Goal:
Scan the lines below for the string "part" and copy every one that has it.

Supplied material:

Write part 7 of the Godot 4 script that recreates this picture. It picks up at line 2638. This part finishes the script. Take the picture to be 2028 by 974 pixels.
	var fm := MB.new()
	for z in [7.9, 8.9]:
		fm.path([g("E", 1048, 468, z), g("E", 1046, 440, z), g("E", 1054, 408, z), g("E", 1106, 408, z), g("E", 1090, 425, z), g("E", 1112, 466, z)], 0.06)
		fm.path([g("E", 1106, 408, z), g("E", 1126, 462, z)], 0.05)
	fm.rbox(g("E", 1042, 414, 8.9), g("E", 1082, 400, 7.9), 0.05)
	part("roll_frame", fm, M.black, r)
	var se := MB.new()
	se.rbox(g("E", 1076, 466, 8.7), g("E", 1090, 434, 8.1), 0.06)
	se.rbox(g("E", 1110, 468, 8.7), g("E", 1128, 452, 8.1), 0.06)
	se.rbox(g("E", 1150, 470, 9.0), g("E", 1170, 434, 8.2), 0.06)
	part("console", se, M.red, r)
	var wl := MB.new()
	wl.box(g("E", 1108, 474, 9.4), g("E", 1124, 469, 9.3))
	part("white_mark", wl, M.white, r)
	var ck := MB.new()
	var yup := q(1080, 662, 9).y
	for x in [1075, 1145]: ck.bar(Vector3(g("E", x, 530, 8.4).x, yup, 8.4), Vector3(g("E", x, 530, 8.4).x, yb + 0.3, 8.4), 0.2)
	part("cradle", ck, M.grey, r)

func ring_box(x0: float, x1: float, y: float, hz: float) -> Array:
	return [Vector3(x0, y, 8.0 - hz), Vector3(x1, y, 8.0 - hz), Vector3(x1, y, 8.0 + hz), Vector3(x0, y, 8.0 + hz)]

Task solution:
Write part 7 of the Godot 4 script that recreates this picture. It picks up at line 2638. This part finishes the script. Take the picture to be 2028 by 974 pixels.
	part("roll_frame", fm, M.black, r)
	part("console", se, M.red, r)
	part("white_mark", wl, M.white, r)
	part("cradle", ck, M.grey, r)